Following the news that the company had been purchased last week by Labatt, Mill Street announced last night via twitter that their beer would now be available to purchase at the Rogers Centre.
Given that Mill Street is now technically owned by the largest beer company in the world, AB InBev, this isn’t really the “craft-beer-at-ball-games” news that many Toronto baseball fans have been hoping for ever since Steam Whistle was unceremoniously given the boot last March; however, it does mean that there is a finally a “Toronto brewery’s” beer for sale at The Rogers Centre.
So…yay?
According to Mill Street, sales began at last night’s ALCS game between the Blue Jays and the Royals and fans will be able to drink (and then throw at babies) tall cans of both their Organic Lager and 100th Meridian Amber Lager in the 100 and 500 levels. Presumably this arrangement will extend into next season and beyond, and, one imagines at other Rogers Centre events.

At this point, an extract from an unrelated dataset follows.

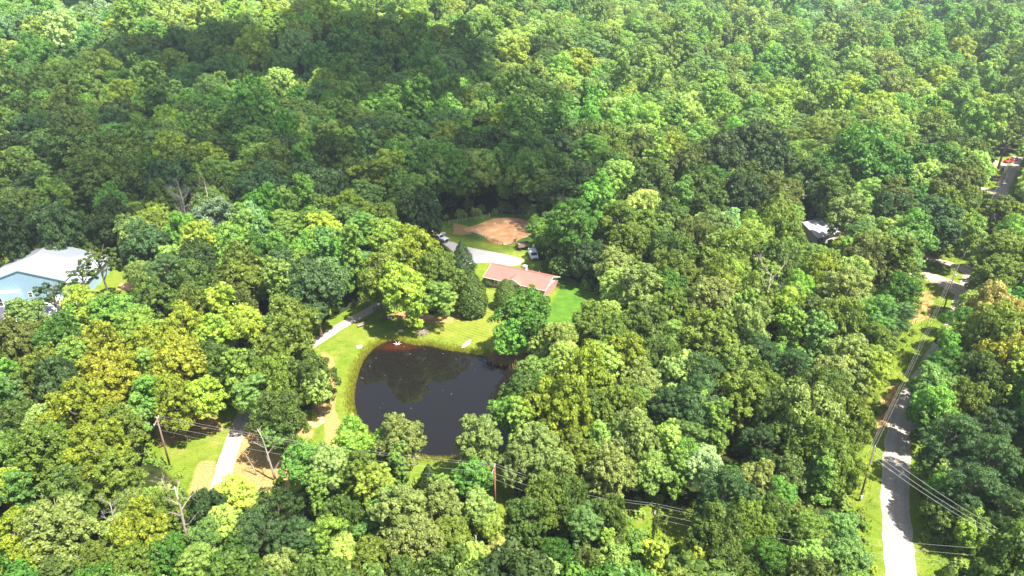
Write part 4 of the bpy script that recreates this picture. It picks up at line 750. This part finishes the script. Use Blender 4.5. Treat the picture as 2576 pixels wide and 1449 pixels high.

For me, this is a bit like kissing your sister.
I’ve long been vocal about how shitty it is that Toronto has the only ball park in Major League Baseball where you can’t get a local craft beer. Now, of course, we’ve got beer made down the road at the Distillery District (and yes, in Scarborough), but it’s only because that beer now falls under the portfolio of the Evil Belgian-Brazilian Empire of Beer to whom Rogers and the Jays have obviously long ago sold their souls.
In a league where every team has some independent craft offerings and even goddamn Coors Field has almost a dozen legitimate craft offerings, it’s pretty typically Ontarian that we feel the need to rejoice that we now have one “craftish” option. Sigh.
But hey, a Mill Street beer at the ball game is still better than a Bud Light, right?
.
But they had an Ontario craft beer there all season, and one that wasn’t owned by ABInBev to boot – Hockley Dark! I made a point to drink that exclusively when I was at the Dome, even walking halfway around the place to find a can.
As long as it’s still there in 2016, that’s what I’ll stick to. An ABInBev-owned Toronto-based craft beer is still an ABInBev-owned beer, and I won’t touch it.